In the interim my posting, I've been reading a couple books from my list about Biosphere 2, and have been thinking about habitat breathing.

One way in which Biosphere 2 was designed to breathe, in the sense of regulating CO2 and O2, was through the controlled dormancy of its savanna biome. The grasslands were used to increase or decrease photosynthetic O2 production simply by watering.  This seems to me a very desirable way to moderate O2 levels, but I think would require some more quantifiable understanding than what I currently have.

Another of the key design features of Biosphere 2 was its "lungs", great bellows that helped to equalize pressure between the outside and inside of the enclosure. When air is heated, it expands. The Biosphere 2 enclosure is situatated within Earth's (aka Biosphere 1's) atmosphere, where the pressure varies with the weather. Without these lungs, Biosphere 2's glass would have shattered under pressure, and even without shattering, small leaks would be accelerated by pressure differentials. 

It occurs to me that a second possible use for lungs (not really explored by B2 to my knowledge) might to promote condensation or precipitation by dropping the pressure on command. Clearly, the structure must be designed to withstand the pressure differential. For most off-Earth designs this would naturally need to be the case anyway- expanding into vacuum would be trivial (where the worst case pressure differential is at compressed state). An undersea habitat would have the opposite problem (with the worst case pressure differential at the expanded state).

Additionally, a third potential use of lungs would be to create wind internal to the habitat. Again, this is not how the Biosphere 2 ones were designed to work, but I understand that the airlocks going into the lungs can be rather windy. Wind would useful to keep air from stagnating, and minimize need for fans to circulate air.

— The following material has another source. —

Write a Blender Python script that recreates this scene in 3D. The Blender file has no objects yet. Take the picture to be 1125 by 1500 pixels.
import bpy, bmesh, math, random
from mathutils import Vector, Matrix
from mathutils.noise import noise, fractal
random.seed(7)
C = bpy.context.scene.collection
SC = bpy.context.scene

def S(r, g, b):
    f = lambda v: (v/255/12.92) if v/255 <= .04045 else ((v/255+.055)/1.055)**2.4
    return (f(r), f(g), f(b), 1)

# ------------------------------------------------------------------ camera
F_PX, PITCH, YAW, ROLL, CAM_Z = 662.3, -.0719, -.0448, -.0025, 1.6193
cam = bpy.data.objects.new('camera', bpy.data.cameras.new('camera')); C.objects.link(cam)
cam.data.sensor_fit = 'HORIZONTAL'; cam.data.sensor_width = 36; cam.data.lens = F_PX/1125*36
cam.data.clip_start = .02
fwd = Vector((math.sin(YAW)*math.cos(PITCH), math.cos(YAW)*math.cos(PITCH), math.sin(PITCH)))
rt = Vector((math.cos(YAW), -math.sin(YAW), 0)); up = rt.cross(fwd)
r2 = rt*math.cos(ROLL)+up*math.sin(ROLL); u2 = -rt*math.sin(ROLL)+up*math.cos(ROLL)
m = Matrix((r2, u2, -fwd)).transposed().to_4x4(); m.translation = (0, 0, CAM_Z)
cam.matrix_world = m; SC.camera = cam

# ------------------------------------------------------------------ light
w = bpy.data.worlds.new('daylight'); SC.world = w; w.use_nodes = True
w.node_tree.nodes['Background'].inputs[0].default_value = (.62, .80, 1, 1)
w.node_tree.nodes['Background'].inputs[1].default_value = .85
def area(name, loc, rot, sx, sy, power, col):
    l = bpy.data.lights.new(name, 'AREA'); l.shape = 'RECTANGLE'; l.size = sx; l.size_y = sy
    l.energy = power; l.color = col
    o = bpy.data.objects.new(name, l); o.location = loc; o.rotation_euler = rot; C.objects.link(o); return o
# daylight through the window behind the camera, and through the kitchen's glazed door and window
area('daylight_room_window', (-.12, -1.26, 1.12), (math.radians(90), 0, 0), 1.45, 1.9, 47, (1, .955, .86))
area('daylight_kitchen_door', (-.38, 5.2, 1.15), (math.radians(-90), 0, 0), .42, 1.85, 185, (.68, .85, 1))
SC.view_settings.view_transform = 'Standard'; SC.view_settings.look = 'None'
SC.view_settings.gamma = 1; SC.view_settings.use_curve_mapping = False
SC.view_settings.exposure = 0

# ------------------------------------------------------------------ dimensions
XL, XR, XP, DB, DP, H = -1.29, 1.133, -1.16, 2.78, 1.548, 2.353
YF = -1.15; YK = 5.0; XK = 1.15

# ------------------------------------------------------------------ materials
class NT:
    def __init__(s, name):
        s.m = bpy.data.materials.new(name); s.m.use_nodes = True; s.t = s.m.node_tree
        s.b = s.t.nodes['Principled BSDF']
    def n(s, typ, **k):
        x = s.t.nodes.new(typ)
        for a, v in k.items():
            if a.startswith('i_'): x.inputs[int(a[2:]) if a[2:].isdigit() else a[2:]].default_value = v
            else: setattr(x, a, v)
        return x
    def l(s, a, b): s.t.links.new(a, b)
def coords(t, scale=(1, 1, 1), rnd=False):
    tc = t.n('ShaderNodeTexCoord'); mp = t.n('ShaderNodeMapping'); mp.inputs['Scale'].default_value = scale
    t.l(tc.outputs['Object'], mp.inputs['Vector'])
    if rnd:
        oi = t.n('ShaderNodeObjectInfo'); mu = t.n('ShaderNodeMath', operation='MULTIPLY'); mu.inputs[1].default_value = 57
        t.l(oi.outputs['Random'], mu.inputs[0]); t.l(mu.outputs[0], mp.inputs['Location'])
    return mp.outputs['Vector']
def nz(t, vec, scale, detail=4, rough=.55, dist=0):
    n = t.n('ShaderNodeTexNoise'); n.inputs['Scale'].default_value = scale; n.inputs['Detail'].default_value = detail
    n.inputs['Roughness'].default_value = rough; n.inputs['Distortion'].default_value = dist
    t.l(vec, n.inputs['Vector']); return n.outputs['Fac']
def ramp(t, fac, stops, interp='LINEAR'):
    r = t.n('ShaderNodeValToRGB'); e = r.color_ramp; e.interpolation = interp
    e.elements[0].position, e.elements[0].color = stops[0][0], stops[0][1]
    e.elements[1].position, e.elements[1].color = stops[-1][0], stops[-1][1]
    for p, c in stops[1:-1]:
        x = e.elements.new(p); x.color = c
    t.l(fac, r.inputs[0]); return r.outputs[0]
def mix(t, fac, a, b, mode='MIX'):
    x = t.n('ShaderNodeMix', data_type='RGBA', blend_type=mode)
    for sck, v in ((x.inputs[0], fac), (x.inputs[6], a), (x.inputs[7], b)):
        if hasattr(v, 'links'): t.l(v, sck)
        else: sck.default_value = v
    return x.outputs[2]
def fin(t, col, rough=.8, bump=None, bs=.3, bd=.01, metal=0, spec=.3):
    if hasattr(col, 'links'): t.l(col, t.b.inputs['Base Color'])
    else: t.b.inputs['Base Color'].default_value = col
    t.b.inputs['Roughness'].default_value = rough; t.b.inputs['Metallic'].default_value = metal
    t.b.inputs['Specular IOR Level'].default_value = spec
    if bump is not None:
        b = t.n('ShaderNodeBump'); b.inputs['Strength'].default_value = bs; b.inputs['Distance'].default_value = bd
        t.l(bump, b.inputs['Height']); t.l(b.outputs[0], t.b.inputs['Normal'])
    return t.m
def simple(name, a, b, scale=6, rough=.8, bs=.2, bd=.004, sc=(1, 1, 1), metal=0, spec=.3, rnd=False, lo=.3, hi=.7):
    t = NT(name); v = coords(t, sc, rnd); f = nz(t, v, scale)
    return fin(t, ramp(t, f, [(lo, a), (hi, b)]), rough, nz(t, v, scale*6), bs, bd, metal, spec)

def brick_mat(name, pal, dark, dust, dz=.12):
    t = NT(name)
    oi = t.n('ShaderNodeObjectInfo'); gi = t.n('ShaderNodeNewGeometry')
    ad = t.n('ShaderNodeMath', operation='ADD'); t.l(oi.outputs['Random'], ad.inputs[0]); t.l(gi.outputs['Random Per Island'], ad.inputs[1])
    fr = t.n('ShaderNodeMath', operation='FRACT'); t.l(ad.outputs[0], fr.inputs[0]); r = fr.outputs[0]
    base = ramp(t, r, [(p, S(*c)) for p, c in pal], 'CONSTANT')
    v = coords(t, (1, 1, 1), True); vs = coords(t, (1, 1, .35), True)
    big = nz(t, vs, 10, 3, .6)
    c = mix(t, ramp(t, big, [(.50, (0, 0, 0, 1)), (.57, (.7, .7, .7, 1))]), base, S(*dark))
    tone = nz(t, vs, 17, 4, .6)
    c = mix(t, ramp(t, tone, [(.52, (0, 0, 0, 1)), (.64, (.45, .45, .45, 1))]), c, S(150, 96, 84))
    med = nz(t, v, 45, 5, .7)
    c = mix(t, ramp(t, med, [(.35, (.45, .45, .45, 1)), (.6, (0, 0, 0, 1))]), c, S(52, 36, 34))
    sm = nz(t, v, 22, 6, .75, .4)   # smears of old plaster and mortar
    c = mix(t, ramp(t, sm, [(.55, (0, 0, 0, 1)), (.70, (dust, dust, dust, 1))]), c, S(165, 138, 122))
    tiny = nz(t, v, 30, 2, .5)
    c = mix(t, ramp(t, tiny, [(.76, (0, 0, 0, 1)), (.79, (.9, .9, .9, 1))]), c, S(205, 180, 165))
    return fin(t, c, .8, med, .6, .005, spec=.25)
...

Biosphere 2's lungs are comprised of an expandable rubber membrane that rises along with the temperature, and a large metal counterweight that pulls the membrane back down and forces air back into the facility at night when temperatures drop. The system was designed to maintain a slight positive pressure, so that no outside air would ever seep in, but some could escape in the event of leaks.  My understanding is that this was determined largely to keep any critics at bay, but the gradual loss of air would also more accurately simulate conditions in space where this would inevitably be true as well. Losses were about 8% per year. I would imagine that with age, the leaking has gotten worse. Note, however that the ISS leaks at more than 20% per year. So without replenishment, presumably the astronauts would be breathing vacuum within only a few years. Clearly, hermeticity is something that will need to be vastly improved on for any isolated long term space habitats.